-- Requirement --
Reproduce the first line and every line after it, exactly, through the one containing "bt.part('deck_rail', 'b_white', lambda". Leave out the rest.
*** Source data ***
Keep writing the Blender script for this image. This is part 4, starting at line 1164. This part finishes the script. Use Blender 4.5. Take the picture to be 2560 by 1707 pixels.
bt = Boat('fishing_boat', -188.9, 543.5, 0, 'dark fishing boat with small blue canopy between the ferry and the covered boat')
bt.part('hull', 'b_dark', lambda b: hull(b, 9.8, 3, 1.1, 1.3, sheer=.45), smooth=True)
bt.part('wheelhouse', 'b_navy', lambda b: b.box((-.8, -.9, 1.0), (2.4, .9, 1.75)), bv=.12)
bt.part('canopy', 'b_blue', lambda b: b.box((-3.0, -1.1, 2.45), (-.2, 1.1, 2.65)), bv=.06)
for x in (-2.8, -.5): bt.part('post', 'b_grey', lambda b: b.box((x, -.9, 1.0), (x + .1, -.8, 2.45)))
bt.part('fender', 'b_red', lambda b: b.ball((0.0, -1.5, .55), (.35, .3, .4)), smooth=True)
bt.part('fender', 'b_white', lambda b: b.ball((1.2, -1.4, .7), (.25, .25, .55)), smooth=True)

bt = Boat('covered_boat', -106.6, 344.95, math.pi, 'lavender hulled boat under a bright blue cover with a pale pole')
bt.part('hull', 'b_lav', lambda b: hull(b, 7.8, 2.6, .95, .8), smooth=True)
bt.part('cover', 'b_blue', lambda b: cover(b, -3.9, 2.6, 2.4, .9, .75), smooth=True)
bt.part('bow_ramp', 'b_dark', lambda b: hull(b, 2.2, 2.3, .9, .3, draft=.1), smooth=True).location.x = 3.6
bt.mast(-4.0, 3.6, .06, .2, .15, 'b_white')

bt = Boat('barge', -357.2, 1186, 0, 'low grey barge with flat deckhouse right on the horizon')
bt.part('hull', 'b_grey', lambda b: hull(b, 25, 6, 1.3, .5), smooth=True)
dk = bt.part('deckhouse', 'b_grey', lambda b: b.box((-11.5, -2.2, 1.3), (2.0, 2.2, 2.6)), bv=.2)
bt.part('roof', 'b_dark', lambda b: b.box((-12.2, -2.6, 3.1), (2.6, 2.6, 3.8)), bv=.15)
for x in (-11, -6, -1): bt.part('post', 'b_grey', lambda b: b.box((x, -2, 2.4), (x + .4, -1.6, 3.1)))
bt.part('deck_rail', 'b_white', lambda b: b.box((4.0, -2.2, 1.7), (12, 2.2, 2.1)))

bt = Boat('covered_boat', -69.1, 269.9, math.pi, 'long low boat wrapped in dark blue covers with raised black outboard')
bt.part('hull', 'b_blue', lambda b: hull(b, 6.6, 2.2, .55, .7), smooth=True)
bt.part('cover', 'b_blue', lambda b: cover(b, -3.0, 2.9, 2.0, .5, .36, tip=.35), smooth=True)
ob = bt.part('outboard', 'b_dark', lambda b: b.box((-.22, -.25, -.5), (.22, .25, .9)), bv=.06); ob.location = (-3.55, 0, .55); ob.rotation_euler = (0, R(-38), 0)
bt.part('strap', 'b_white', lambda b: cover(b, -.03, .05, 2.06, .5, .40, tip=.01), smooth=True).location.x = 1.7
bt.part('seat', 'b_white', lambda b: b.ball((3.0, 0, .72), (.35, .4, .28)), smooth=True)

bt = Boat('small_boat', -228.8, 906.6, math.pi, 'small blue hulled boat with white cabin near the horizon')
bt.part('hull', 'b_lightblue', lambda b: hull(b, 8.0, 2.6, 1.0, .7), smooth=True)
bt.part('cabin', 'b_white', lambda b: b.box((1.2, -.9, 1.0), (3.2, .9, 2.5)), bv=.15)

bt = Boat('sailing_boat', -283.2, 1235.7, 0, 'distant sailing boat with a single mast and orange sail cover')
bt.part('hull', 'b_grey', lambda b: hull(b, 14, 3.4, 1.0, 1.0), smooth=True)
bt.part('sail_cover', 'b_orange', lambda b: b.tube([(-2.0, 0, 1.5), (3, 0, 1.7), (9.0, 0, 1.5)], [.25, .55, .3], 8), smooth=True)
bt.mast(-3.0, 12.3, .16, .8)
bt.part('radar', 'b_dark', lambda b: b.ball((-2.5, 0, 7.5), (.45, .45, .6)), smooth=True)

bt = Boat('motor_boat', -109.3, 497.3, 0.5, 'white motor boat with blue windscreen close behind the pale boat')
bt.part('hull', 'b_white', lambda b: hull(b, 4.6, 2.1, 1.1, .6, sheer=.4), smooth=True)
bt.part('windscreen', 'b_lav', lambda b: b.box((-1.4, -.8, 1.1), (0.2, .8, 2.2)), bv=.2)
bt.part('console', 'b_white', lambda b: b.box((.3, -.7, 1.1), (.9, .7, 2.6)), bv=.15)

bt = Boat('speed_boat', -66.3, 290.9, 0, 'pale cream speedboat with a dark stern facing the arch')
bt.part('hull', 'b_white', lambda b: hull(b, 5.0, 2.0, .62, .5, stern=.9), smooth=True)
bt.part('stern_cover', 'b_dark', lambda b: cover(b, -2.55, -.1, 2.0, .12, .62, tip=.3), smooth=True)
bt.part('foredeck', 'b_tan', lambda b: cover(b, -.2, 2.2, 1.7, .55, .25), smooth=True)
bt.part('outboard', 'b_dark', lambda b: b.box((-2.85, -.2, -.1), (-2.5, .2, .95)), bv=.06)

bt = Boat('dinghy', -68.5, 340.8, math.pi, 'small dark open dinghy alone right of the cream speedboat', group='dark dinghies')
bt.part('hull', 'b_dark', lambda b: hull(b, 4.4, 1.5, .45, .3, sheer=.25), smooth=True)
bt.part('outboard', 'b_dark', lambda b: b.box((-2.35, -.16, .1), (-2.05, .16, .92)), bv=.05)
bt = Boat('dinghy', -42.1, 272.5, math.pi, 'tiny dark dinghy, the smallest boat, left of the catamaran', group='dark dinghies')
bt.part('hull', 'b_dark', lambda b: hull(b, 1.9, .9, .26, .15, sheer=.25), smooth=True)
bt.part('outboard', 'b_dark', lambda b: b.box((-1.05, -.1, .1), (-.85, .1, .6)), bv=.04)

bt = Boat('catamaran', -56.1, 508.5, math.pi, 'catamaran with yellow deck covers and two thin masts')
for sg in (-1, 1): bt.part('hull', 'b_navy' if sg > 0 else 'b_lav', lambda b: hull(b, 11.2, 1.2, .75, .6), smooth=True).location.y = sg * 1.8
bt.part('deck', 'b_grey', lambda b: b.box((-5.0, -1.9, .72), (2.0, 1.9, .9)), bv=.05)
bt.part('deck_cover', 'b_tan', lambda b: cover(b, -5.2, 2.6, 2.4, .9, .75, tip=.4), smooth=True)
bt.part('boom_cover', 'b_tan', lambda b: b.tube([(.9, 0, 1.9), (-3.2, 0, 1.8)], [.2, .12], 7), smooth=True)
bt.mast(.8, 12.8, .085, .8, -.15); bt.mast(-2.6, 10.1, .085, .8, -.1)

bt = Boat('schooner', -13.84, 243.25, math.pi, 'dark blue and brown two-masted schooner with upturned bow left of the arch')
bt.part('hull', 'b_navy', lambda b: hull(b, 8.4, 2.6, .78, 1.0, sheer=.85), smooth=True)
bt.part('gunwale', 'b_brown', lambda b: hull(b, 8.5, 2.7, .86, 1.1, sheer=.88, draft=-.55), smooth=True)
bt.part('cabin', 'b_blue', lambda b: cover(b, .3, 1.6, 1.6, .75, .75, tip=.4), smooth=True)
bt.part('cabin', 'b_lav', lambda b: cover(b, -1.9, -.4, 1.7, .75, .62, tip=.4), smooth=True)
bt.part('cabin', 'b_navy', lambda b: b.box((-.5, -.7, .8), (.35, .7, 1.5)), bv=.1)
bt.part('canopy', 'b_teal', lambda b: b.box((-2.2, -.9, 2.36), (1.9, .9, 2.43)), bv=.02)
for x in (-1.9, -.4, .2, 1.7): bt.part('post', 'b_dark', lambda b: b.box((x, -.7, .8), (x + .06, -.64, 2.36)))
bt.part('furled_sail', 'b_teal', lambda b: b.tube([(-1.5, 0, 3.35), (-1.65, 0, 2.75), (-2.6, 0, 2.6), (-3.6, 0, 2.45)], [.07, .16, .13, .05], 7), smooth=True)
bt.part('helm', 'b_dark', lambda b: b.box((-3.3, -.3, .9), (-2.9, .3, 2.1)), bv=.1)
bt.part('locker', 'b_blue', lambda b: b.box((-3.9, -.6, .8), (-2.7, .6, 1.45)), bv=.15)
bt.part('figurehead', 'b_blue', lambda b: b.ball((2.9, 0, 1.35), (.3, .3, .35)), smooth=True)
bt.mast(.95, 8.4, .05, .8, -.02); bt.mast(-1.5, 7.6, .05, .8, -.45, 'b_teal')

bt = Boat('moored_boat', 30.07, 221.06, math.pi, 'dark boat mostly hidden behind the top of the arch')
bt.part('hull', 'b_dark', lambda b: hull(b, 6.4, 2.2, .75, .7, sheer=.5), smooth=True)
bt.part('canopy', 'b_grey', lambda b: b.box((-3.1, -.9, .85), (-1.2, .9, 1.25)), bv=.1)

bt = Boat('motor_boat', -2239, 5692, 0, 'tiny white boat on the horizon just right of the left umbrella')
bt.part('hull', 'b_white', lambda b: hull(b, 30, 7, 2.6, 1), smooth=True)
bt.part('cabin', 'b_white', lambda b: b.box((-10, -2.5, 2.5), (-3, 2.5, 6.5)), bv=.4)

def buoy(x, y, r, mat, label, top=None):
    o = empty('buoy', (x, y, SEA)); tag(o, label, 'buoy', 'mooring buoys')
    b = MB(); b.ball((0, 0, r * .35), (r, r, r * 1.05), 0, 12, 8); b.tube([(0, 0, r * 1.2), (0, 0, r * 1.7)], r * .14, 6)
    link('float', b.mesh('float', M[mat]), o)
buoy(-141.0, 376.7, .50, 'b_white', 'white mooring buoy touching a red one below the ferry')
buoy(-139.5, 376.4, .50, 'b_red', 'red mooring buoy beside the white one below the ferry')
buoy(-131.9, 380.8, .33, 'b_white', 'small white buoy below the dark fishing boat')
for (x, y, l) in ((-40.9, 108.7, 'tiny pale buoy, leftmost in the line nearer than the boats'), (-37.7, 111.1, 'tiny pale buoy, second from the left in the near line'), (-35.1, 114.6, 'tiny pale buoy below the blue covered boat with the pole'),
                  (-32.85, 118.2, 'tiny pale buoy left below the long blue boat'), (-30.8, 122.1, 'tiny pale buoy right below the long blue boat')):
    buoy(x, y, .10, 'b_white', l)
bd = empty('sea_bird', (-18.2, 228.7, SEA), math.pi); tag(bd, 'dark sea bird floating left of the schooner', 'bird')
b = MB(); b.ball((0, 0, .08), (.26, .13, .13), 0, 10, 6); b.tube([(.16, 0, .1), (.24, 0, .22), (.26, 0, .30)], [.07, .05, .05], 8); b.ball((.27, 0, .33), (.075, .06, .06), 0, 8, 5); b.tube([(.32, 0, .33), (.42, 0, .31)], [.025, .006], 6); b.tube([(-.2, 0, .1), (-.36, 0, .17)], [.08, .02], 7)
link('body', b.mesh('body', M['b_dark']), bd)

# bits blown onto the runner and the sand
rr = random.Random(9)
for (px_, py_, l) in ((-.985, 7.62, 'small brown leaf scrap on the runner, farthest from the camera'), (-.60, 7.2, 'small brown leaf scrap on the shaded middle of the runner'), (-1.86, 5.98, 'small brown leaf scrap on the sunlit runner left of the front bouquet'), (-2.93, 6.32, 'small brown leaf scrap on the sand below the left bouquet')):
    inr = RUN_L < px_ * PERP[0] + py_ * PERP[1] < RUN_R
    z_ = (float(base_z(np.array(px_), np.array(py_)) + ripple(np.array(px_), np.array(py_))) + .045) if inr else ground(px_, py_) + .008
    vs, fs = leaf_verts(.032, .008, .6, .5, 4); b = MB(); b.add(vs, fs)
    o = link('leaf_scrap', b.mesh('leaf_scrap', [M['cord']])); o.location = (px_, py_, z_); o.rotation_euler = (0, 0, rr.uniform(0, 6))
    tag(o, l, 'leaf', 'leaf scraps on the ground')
***
-- Solution below --
Keep writing the Blender script for this image. This is part 4, starting at line 1164. This part finishes the script. Use Blender 4.5. Take the picture to be 2560 by 1707 pixels.
bt = Boat('fishing_boat', -188.9, 543.5, 0, 'dark fishing boat with small blue canopy between the ferry and the covered boat')
bt.part('hull', 'b_dark', lambda b: hull(b, 9.8, 3, 1.1, 1.3, sheer=.45), smooth=True)
bt.part('wheelhouse', 'b_navy', lambda b: b.box((-.8, -.9, 1.0), (2.4, .9, 1.75)), bv=.12)
bt.part('canopy', 'b_blue', lambda b: b.box((-3.0, -1.1, 2.45), (-.2, 1.1, 2.65)), bv=.06)
for x in (-2.8, -.5): bt.part('post', 'b_grey', lambda b: b.box((x, -.9, 1.0), (x + .1, -.8, 2.45)))
bt.part('fender', 'b_red', lambda b: b.ball((0.0, -1.5, .55), (.35, .3, .4)), smooth=True)
bt.part('fender', 'b_white', lambda b: b.ball((1.2, -1.4, .7), (.25, .25, .55)), smooth=True)

bt = Boat('covered_boat', -106.6, 344.95, math.pi, 'lavender hulled boat under a bright blue cover with a pale pole')
bt.part('hull', 'b_lav', lambda b: hull(b, 7.8, 2.6, .95, .8), smooth=True)
bt.part('cover', 'b_blue', lambda b: cover(b, -3.9, 2.6, 2.4, .9, .75), smooth=True)
bt.part('bow_ramp', 'b_dark', lambda b: hull(b, 2.2, 2.3, .9, .3, draft=.1), smooth=True).location.x = 3.6
bt.mast(-4.0, 3.6, .06, .2, .15, 'b_white')

bt = Boat('barge', -357.2, 1186, 0, 'low grey barge with flat deckhouse right on the horizon')
bt.part('hull', 'b_grey', lambda b: hull(b, 25, 6, 1.3, .5), smooth=True)
dk = bt.part('deckhouse', 'b_grey', lambda b: b.box((-11.5, -2.2, 1.3), (2.0, 2.2, 2.6)), bv=.2)
bt.part('roof', 'b_dark', lambda b: b.box((-12.2, -2.6, 3.1), (2.6, 2.6, 3.8)), bv=.15)
for x in (-11, -6, -1): bt.part('post', 'b_grey', lambda b: b.box((x, -2, 2.4), (x + .4, -1.6, 3.1)))
bt.part('deck_rail', 'b_white', lambda b: b.box((4.0, -2.2, 1.7), (12, 2.2, 2.1)))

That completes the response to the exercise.